## TASK PROMPT
Repeat the full listing, word for word.
·····
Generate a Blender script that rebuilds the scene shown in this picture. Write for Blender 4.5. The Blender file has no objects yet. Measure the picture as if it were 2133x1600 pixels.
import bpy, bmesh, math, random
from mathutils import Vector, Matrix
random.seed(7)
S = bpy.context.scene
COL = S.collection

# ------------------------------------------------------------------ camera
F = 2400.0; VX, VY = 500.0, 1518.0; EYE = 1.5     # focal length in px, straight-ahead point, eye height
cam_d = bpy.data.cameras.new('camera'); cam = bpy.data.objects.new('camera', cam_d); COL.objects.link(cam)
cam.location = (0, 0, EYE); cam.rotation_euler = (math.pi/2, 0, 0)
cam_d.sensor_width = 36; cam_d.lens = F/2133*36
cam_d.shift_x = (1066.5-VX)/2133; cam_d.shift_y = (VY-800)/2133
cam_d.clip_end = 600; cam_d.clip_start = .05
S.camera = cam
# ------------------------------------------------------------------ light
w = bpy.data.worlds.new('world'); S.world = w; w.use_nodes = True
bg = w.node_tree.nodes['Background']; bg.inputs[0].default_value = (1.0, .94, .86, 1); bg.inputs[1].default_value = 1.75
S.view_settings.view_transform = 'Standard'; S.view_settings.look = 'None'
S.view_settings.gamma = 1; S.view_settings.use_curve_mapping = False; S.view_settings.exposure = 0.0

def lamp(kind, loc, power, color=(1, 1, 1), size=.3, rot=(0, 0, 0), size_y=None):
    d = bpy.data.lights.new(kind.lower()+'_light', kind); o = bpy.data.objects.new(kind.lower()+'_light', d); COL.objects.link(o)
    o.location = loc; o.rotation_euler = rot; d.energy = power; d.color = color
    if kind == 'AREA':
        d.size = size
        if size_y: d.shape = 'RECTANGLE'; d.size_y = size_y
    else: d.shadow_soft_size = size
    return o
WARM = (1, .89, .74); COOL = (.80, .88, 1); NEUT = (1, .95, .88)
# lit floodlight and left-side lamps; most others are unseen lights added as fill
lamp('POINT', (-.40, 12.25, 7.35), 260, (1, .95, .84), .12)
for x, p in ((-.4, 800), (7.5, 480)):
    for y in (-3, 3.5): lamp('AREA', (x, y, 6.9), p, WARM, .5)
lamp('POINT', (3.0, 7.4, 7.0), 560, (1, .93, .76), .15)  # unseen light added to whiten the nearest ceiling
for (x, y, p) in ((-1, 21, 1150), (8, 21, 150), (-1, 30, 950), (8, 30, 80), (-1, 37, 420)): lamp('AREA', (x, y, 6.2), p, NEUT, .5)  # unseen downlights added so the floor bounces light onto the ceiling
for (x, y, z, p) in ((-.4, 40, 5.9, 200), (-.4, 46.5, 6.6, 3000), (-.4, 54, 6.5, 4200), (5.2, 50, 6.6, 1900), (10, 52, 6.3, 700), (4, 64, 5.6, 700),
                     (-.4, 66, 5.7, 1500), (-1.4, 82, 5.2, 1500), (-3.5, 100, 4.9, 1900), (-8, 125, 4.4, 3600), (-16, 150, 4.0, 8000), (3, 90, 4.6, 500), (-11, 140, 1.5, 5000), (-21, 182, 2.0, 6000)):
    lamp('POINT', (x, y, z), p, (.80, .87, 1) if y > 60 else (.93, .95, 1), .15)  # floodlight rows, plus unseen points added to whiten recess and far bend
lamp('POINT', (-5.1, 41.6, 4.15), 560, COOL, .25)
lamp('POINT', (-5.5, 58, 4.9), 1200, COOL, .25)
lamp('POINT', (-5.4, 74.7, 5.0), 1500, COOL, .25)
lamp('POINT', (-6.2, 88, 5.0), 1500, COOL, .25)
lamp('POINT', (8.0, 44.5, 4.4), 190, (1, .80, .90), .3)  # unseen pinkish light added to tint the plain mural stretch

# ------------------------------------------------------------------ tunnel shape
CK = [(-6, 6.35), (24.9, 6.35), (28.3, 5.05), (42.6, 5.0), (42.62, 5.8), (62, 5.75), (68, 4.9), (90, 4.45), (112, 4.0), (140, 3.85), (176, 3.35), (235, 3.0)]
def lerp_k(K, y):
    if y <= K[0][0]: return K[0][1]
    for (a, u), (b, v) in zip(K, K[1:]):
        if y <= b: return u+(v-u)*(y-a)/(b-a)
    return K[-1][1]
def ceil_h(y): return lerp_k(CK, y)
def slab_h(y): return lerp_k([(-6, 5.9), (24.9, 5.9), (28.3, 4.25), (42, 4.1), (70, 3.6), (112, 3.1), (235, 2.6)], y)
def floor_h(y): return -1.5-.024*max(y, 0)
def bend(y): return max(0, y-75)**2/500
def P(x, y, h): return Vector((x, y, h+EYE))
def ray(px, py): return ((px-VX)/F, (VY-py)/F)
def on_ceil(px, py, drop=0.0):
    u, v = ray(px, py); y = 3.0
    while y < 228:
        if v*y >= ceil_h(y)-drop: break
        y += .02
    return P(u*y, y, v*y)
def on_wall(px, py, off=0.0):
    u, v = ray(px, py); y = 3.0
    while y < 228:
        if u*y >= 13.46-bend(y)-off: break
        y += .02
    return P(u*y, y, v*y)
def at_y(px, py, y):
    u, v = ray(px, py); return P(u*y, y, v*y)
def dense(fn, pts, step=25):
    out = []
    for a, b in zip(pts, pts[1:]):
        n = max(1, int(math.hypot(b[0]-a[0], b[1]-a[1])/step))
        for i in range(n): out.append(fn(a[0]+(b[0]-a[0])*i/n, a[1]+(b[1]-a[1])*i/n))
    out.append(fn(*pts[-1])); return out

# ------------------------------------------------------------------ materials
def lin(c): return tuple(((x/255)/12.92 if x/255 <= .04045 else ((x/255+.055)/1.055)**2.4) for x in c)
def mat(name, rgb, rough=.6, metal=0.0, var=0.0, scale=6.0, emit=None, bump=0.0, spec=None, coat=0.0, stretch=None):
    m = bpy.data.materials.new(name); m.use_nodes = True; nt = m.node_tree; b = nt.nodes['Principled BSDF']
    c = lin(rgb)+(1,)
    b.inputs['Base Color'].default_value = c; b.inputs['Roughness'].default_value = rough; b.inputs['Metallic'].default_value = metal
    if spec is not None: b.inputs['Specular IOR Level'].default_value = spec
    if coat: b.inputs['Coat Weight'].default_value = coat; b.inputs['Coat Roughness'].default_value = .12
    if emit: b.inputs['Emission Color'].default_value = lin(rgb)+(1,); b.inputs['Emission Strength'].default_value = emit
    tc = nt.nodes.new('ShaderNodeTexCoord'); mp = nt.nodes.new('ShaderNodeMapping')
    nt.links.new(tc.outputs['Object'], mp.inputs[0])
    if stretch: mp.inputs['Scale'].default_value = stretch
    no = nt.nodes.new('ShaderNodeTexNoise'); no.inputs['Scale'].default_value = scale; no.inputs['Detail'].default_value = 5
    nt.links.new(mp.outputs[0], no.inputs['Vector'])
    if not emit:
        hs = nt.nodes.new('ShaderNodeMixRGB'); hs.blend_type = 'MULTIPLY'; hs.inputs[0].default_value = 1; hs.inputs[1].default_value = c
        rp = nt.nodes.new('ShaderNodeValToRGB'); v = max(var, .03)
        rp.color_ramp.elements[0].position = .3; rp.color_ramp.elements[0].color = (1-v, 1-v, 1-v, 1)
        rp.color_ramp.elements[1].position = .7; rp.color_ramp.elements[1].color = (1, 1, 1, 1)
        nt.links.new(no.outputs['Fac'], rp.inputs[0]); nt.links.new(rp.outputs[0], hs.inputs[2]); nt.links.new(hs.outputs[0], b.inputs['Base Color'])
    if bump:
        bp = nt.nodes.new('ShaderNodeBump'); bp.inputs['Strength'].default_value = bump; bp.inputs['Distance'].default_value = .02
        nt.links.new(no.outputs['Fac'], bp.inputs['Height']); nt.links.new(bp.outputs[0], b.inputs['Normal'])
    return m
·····
## PROBLEM SOLUTION
Generate a Blender script that rebuilds the scene shown in this picture. Write for Blender 4.5. The Blender file has no objects yet. Measure the picture as if it were 2133x1600 pixels.
import bpy, bmesh, math, random
from mathutils import Vector, Matrix
random.seed(7)
S = bpy.context.scene
COL = S.collection

# ------------------------------------------------------------------ camera
F = 2400.0; VX, VY = 500.0, 1518.0; EYE = 1.5     # focal length in px, straight-ahead point, eye height
cam_d = bpy.data.cameras.new('camera'); cam = bpy.data.objects.new('camera', cam_d); COL.objects.link(cam)
cam.location = (0, 0, EYE); cam.rotation_euler = (math.pi/2, 0, 0)
cam_d.sensor_width = 36; cam_d.lens = F/2133*36
cam_d.shift_x = (1066.5-VX)/2133; cam_d.shift_y = (VY-800)/2133
cam_d.clip_end = 600; cam_d.clip_start = .05
S.camera = cam
# ------------------------------------------------------------------ light
w = bpy.data.worlds.new('world'); S.world = w; w.use_nodes = True
bg = w.node_tree.nodes['Background']; bg.inputs[0].default_value = (1.0, .94, .86, 1); bg.inputs[1].default_value = 1.75
S.view_settings.view_transform = 'Standard'; S.view_settings.look = 'None'
S.view_settings.gamma = 1; S.view_settings.use_curve_mapping = False; S.view_settings.exposure = 0.0

def lamp(kind, loc, power, color=(1, 1, 1), size=.3, rot=(0, 0, 0), size_y=None):
    d = bpy.data.lights.new(kind.lower()+'_light', kind); o = bpy.data.objects.new(kind.lower()+'_light', d); COL.objects.link(o)
    o.location = loc; o.rotation_euler = rot; d.energy = power; d.color = color
    if kind == 'AREA':
        d.size = size
        if size_y: d.shape = 'RECTANGLE'; d.size_y = size_y
    else: d.shadow_soft_size = size
    return o
WARM = (1, .89, .74); COOL = (.80, .88, 1); NEUT = (1, .95, .88)
# lit floodlight and left-side lamps; most others are unseen lights added as fill
lamp('POINT', (-.40, 12.25, 7.35), 260, (1, .95, .84), .12)
for x, p in ((-.4, 800), (7.5, 480)):
    for y in (-3, 3.5): lamp('AREA', (x, y, 6.9), p, WARM, .5)
lamp('POINT', (3.0, 7.4, 7.0), 560, (1, .93, .76), .15)  # unseen light added to whiten the nearest ceiling
for (x, y, p) in ((-1, 21, 1150), (8, 21, 150), (-1, 30, 950), (8, 30, 80), (-1, 37, 420)): lamp('AREA', (x, y, 6.2), p, NEUT, .5)  # unseen downlights added so the floor bounces light onto the ceiling
for (x, y, z, p) in ((-.4, 40, 5.9, 200), (-.4, 46.5, 6.6, 3000), (-.4, 54, 6.5, 4200), (5.2, 50, 6.6, 1900), (10, 52, 6.3, 700), (4, 64, 5.6, 700),
                     (-.4, 66, 5.7, 1500), (-1.4, 82, 5.2, 1500), (-3.5, 100, 4.9, 1900), (-8, 125, 4.4, 3600), (-16, 150, 4.0, 8000), (3, 90, 4.6, 500), (-11, 140, 1.5, 5000), (-21, 182, 2.0, 6000)):
    lamp('POINT', (x, y, z), p, (.80, .87, 1) if y > 60 else (.93, .95, 1), .15)  # floodlight rows, plus unseen points added to whiten recess and far bend
lamp('POINT', (-5.1, 41.6, 4.15), 560, COOL, .25)
lamp('POINT', (-5.5, 58, 4.9), 1200, COOL, .25)
lamp('POINT', (-5.4, 74.7, 5.0), 1500, COOL, .25)
lamp('POINT', (-6.2, 88, 5.0), 1500, COOL, .25)
lamp('POINT', (8.0, 44.5, 4.4), 190, (1, .80, .90), .3)  # unseen pinkish light added to tint the plain mural stretch

# ------------------------------------------------------------------ tunnel shape
CK = [(-6, 6.35), (24.9, 6.35), (28.3, 5.05), (42.6, 5.0), (42.62, 5.8), (62, 5.75), (68, 4.9), (90, 4.45), (112, 4.0), (140, 3.85), (176, 3.35), (235, 3.0)]
def lerp_k(K, y):
    if y <= K[0][0]: return K[0][1]
    for (a, u), (b, v) in zip(K, K[1:]):
        if y <= b: return u+(v-u)*(y-a)/(b-a)
    return K[-1][1]
def ceil_h(y): return lerp_k(CK, y)
def slab_h(y): return lerp_k([(-6, 5.9), (24.9, 5.9), (28.3, 4.25), (42, 4.1), (70, 3.6), (112, 3.1), (235, 2.6)], y)
def floor_h(y): return -1.5-.024*max(y, 0)
def bend(y): return max(0, y-75)**2/500
def P(x, y, h): return Vector((x, y, h+EYE))
def ray(px, py): return ((px-VX)/F, (VY-py)/F)
def on_ceil(px, py, drop=0.0):
    u, v = ray(px, py); y = 3.0
    while y < 228:
        if v*y >= ceil_h(y)-drop: break
        y += .02
    return P(u*y, y, v*y)
def on_wall(px, py, off=0.0):
    u, v = ray(px, py); y = 3.0
    while y < 228:
        if u*y >= 13.46-bend(y)-off: break
        y += .02
    return P(u*y, y, v*y)
def at_y(px, py, y):
    u, v = ray(px, py); return P(u*y, y, v*y)
def dense(fn, pts, step=25):
    out = []
    for a, b in zip(pts, pts[1:]):
        n = max(1, int(math.hypot(b[0]-a[0], b[1]-a[1])/step))
        for i in range(n): out.append(fn(a[0]+(b[0]-a[0])*i/n, a[1]+(b[1]-a[1])*i/n))
    out.append(fn(*pts[-1])); return out

# ------------------------------------------------------------------ materials
def lin(c): return tuple(((x/255)/12.92 if x/255 <= .04045 else ((x/255+.055)/1.055)**2.4) for x in c)
def mat(name, rgb, rough=.6, metal=0.0, var=0.0, scale=6.0, emit=None, bump=0.0, spec=None, coat=0.0, stretch=None):
    m = bpy.data.materials.new(name); m.use_nodes = True; nt = m.node_tree; b = nt.nodes['Principled BSDF']
    c = lin(rgb)+(1,)
    b.inputs['Base Color'].default_value = c; b.inputs['Roughness'].default_value = rough; b.inputs['Metallic'].default_value = metal
    if spec is not None: b.inputs['Specular IOR Level'].default_value = spec
    if coat: b.inputs['Coat Weight'].default_value = coat; b.inputs['Coat Roughness'].default_value = .12
    if emit: b.inputs['Emission Color'].default_value = lin(rgb)+(1,); b.inputs['Emission Strength'].default_value = emit
    tc = nt.nodes.new('ShaderNodeTexCoord'); mp = nt.nodes.new('ShaderNodeMapping')
    nt.links.new(tc.outputs['Object'], mp.inputs[0])
    if stretch: mp.inputs['Scale'].default_value = stretch
    no = nt.nodes.new('ShaderNodeTexNoise'); no.inputs['Scale'].default_value = scale; no.inputs['Detail'].default_value = 5
    nt.links.new(mp.outputs[0], no.inputs['Vector'])
    if not emit:
        hs = nt.nodes.new('ShaderNodeMixRGB'); hs.blend_type = 'MULTIPLY'; hs.inputs[0].default_value = 1; hs.inputs[1].default_value = c
        rp = nt.nodes.new('ShaderNodeValToRGB'); v = max(var, .03)
        rp.color_ramp.elements[0].position = .3; rp.color_ramp.elements[0].color = (1-v, 1-v, 1-v, 1)
        rp.color_ramp.elements[1].position = .7; rp.color_ramp.elements[1].color = (1, 1, 1, 1)
        nt.links.new(no.outputs['Fac'], rp.inputs[0]); nt.links.new(rp.outputs[0], hs.inputs[2]); nt.links.new(hs.outputs[0], b.inputs['Base Color'])
    if bump:
        bp = nt.nodes.new('ShaderNodeBump'); bp.inputs['Strength'].default_value = bump; bp.inputs['Distance'].default_value = .02
        nt.links.new(no.outputs['Fac'], bp.inputs['Height']); nt.links.new(bp.outputs[0], b.inputs['Normal'])
    return m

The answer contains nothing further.